• _Problem details_: Write the lines out again, from the top of the material to the line containing "sc = bpy.context.scene", pictures excluded.

• _Data for processing_:

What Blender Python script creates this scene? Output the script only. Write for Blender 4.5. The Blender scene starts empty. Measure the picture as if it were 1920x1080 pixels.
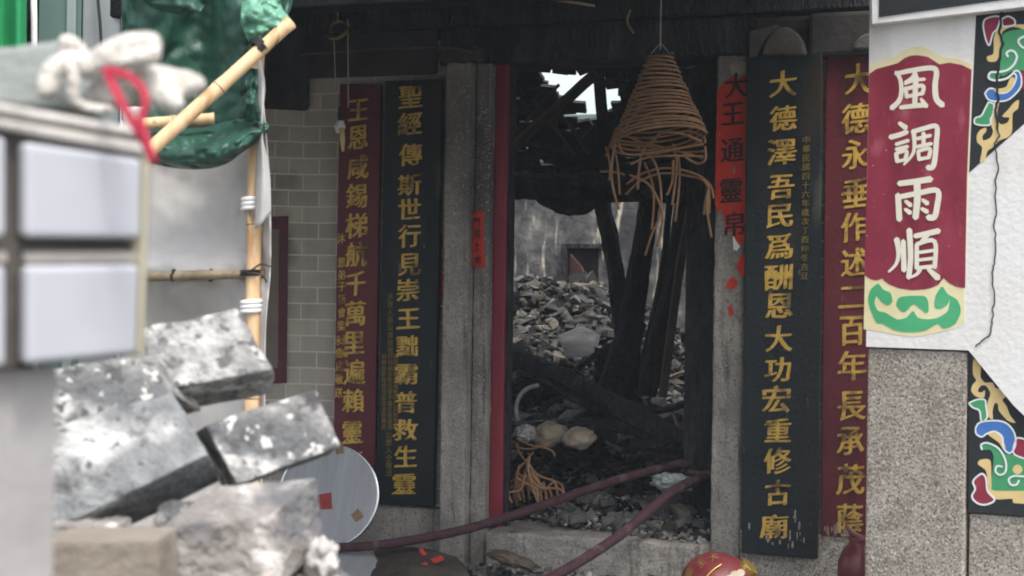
import bpy, bmesh, math, random
from mathutils import Vector, Matrix, noise
random.seed(7)
V = Vector
C = bpy.context.scene.collection
sc = bpy.context.scene

# ------------------------------------------------------------------ camera, world, sun, exposure
FPX, TH, RHO, D, EYE = 3000.0, math.radians(20), math.radians(0.85), 8.3, 1.5
FWD = V((-math.sin(TH), math.cos(TH), 0)); RT = V((math.cos(TH), math.sin(TH), 0)); UP = V((0, 0, 1))
CR = RT*math.cos(RHO) + UP*math.sin(RHO); CU = UP*math.cos(RHO) - RT*math.sin(RHO)
CAM = -FWD*D + UP*EYE
cd = bpy.data.cameras.new('camera'); cam = bpy.data.objects.new('camera', cd); C.objects.link(cam)
cd.sensor_width = 36; cd.lens = FPX/1920*36; cd.clip_start = .05; cd.clip_end = 500
m = Matrix.Identity(4)
for i in range(3):
    m[i][0] = CR[i]; m[i][1] = CU[i]; m[i][2] = -FWD[i]; m[i][3] = CAM[i]
cam.matrix_world = m
cd.dof.use_dof = True; cd.dof.focus_distance = 8.2; cd.dof.aperture_fstop = 4.6; cd.dof.aperture_blades = 7
sc.camera = cam
S = (RT*.35 - FWD*.60 + UP*1.2).normalized()
SUN_EL = math.asin(S.z); SUN_AZ = math.atan2(S.x, S.y)
w = bpy.data.worlds.new('World'); sc.world = w; w.use_nodes = True
nt = w.node_tree; bg = nt.nodes['Background']
sky = nt.nodes.new('ShaderNodeTexSky'); sky.sky_type = 'NISHITA'; sky.sun_disc = False
sky.sun_elevation = SUN_EL; sky.sun_rotation = SUN_AZ; sky.dust_density = 4; sky.air_density = 1.0
hs = nt.nodes.new('ShaderNodeHueSaturation'); hs.inputs['Saturation'].default_value = .42   # hazy bright sky, little blue
nt.links.new(sky.outputs[0], hs.inputs['Color']); nt.links.new(hs.outputs[0], bg.inputs[0]); bg.inputs[1].default_value = .15
sl = bpy.data.lights.new('sun', 'SUN'); sl.energy = 1.1; sl.angle = math.radians(12); sl.color = (1, .95, .86)
so = bpy.data.objects.new('sun', sl); C.objects.link(so); so.rotation_euler = S.to_track_quat('Z', 'Y').to_euler()
so.location = (0, 0, 12)
sc.view_settings.view_transform = 'Standard'; sc.view_settings.look = 'None'; sc.view_settings.gamma = 1
sc.view_settings.exposure = 1.1
sc.cycles.filter_width = 1.9

# ------------------------------------------------------------------ where a sight line meets a plane
def ray(px, py):
    x = (px-960)/FPX; y = -(py-540)/FPX
    return FWD + CR*x + CU*y
def P(px, py, t): return CAM + ray(px, py)*t
def PY(px, py, y):
    r = ray(px, py); return CAM + r*((y-CAM.y)/r.y)
def PZ(px, py, z):
    r = ray(px, py); return CAM + r*((z-CAM.z)/r.z)
def PN(px, py, o, n):
    r = ray(px, py); return CAM + r*((o-CAM).dot(n)/r.dot(n))
def to_px(p):
    d = V(p)-CAM; z = d.dot(FWD)
    return 960+d.dot(CR)/z*FPX, 540-d.dot(CU)/z*FPX

# ------------------------------------------------------------------ objects
ORG = {}
def thing(name, label, cat, loc=(0, 0, 0), group=None):
    o = bpy.data.objects.new(name, None); C.objects.link(o); o.location = loc; o.empty_display_size = .1
    ORG[o] = V(loc); o['label'] = label; o['category'] = cat
    if group: o['group'] = group
    return o
def tag(o, label, cat, group=None):
    o['label'] = label; o['category'] = cat
    if group: o['group'] = group
    return o
class MB:
    def __init__(s): s.v = []; s.f = []; s.c = []
    def add(s, v, f, col=None):
        n = len(s.v); s.v += [V(p) for p in v]; s.f += [tuple(i+n for i in q) for q in f]
        s.c += [col or (.5, .5, .5)]*len(v); return s
    def hexa(s, p, col=None):      # p: 4 front (ccw) + 4 back
        return s.add(p, [(0, 1, 2, 3), (7, 6, 5, 4), (0, 4, 5, 1), (1, 5, 6, 2), (2, 6, 7, 3), (3, 7, 4, 0)], col)
    def box(s, x0, x1, y0, y1, z0, z1, col=None):
        return s.hexa([V((x0, y0, z0)), V((x1, y0, z0)), V((x1, y0, z1)), V((x0, y0, z1)),
                       V((x0, y1, z0)), V((x1, y1, z0)), V((x1, y1, z1)), V((x0, y1, z1))], col)
    def tube(s, pts, r, n=8, col=None, sub=0, closed=False):
        pts = [V(p) for p in pts]
        rs = list(r) if hasattr(r, '__len__') else [r]*len(pts)
        if sub: pts, rs = smooth(pts, rs, sub)
        vs = []; fs = []; prev = None
        for i, p in enumerate(pts):
            d = (pts[min(i+1, len(pts)-1)]-pts[max(i-1, 0)]).normalized()
            if prev is None:
                a = d.cross(V((0, 0, 1)));
                if a.length < .1: a = d.cross(V((1, 0, 0)))
            else: a = prev - d*prev.dot(d)
            a.normalize(); prev = a; b = d.cross(a)
            for k in range(n):
                t = 2*math.pi*k/n; vs.append(p + (a*math.cos(t)+b*math.sin(t))*rs[i])
        for i in range(len(pts)-1):
            for k in range(n):
                k2 = (k+1) % n; fs.append((i*n+k, i*n+k2, (i+1)*n+k2, (i+1)*n+k))
        fs.append(tuple(range(n-1, -1, -1))); fs.append(tuple((len(pts)-1)*n+k for k in range(n)))
        return s.add(vs, fs, col)
    def prism(s, pts, vec, col=None):   # flat outline with thickness
        n = len(pts); v = [V(p) for p in pts]; v2 = [p+vec for p in v]
        return s.add(v+v2, [tuple(range(n)), tuple(range(2*n-1, n-1, -1))]+[(i, i+n, (i+1) % n+n, (i+1) % n) for i in range(n)], col)
    def build(s, name, mat, parent=None, sm=False, bevel=0, seg=2, solid=0, orient=True):
        me = bpy.data.meshes.new(name)
        if parent is None:
            xs = [p.x for p in s.v]; ys = [p.y for p in s.v]; zs = [p.z for p in s.v]
            o0 = V(((min(xs)+max(xs))/2, (min(ys)+max(ys))/2, min(zs)))
        else: o0 = ORG[parent]
        me.from_pydata([p-o0 for p in s.v], [], s.f)
        if any(c != (.5, .5, .5) for c in s.c):
            a = me.color_attributes.new('Tint', 'FLOAT_COLOR', 'POINT')
            for i, c in enumerate(s.c): a.data[i].color = (*c, 1)
        if orient:
            b = bmesh.new(); b.from_mesh(me); bmesh.ops.recalc_face_normals(b, faces=b.faces); b.to_mesh(me); b.free()
        me.materials.append(mat)
        if sm:
            for p in me.polygons: p.use_smooth = True
        o = bpy.data.objects.new(name, me); C.objects.link(o)
        if parent is None: o.location = o0
        else: o.parent = parent
        ORG[o] = o0
        if solid:
            md = o.modifiers.new('s', 'SOLIDIFY'); md.thickness = solid; md.offset = 0
        if bevel:
            md = o.modifiers.new('b', 'BEVEL'); md.width = bevel; md.segments = seg; md.limit_method = 'ANGLE'
        return o
def smooth(pts, rs, sub):
    out = []; ro = []; n = len(pts)
    for i in range(n-1):
        p0 = pts[max(i-1, 0)]; p1 = pts[i]; p2 = pts[i+1]; p3 = pts[min(i+2, n-1)]
        for k in range(sub):
            t = k/sub
            out.append(.5*((2*p1)+(p2-p0)*t+(2*p0-5*p1+4*p2-p3)*t*t+(3*p1-p0-3*p2+p3)*t**3))
            ro.append(rs[i]*(1-t)+rs[i+1]*t)
    out.append(pts[-1]); ro.append(rs[-1]); return out, ro
def fb(px0, py0, px1, py1, yf, yb):   # box in the temple front's plane
    cx, cy = (px0+px1)/2, (py0+py1)/2
    return PY(px0, cy, yf).x, PY(px1, cy, yf).x, yf, yb, PY(cx, py1, yf).z, PY(cx, py0, yf).z

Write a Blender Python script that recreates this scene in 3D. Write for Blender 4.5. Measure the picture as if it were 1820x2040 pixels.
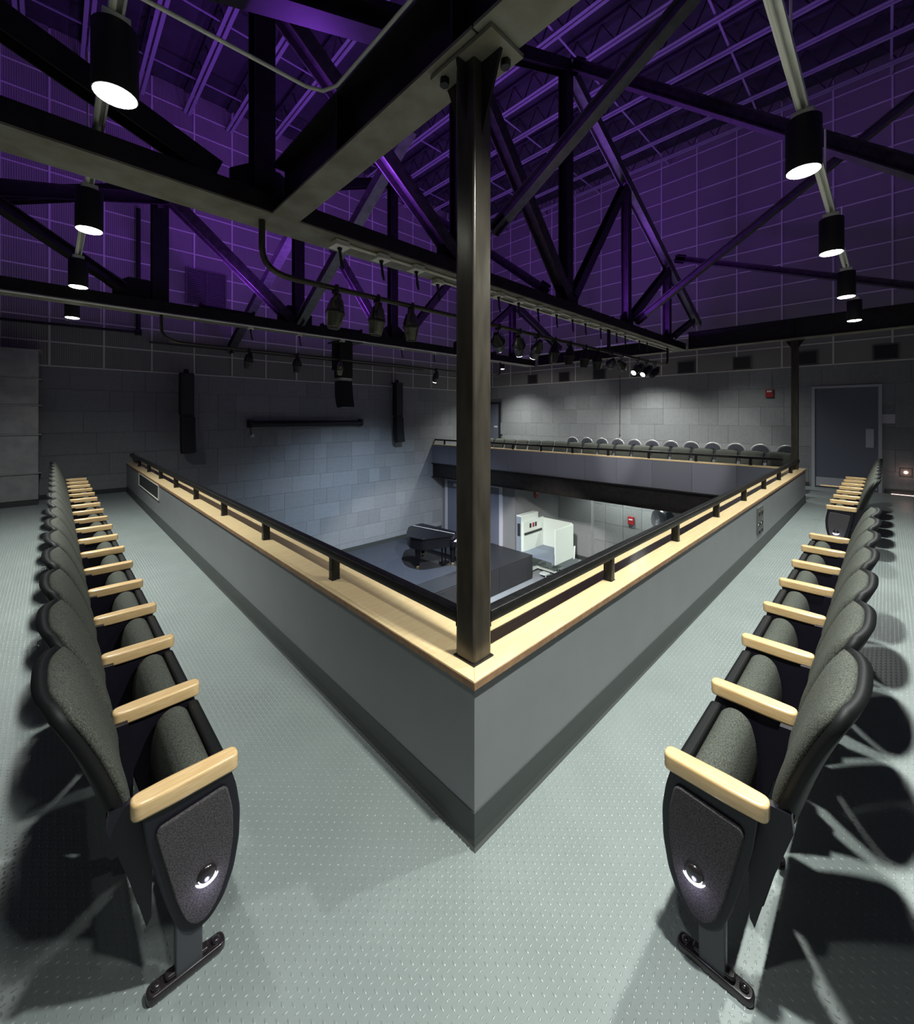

• _Output for this exercise_:
What Blender Python script creates this scene? Output the script only. Write for Blender 4.5. The Blender scene starts empty. Measure the picture as if it were 1920x1080 pixels.
import bpy, bmesh, math, random
from mathutils import Vector, Matrix, noise
random.seed(7)
V = Vector
C = bpy.context.scene.collection
sc = bpy.context.scene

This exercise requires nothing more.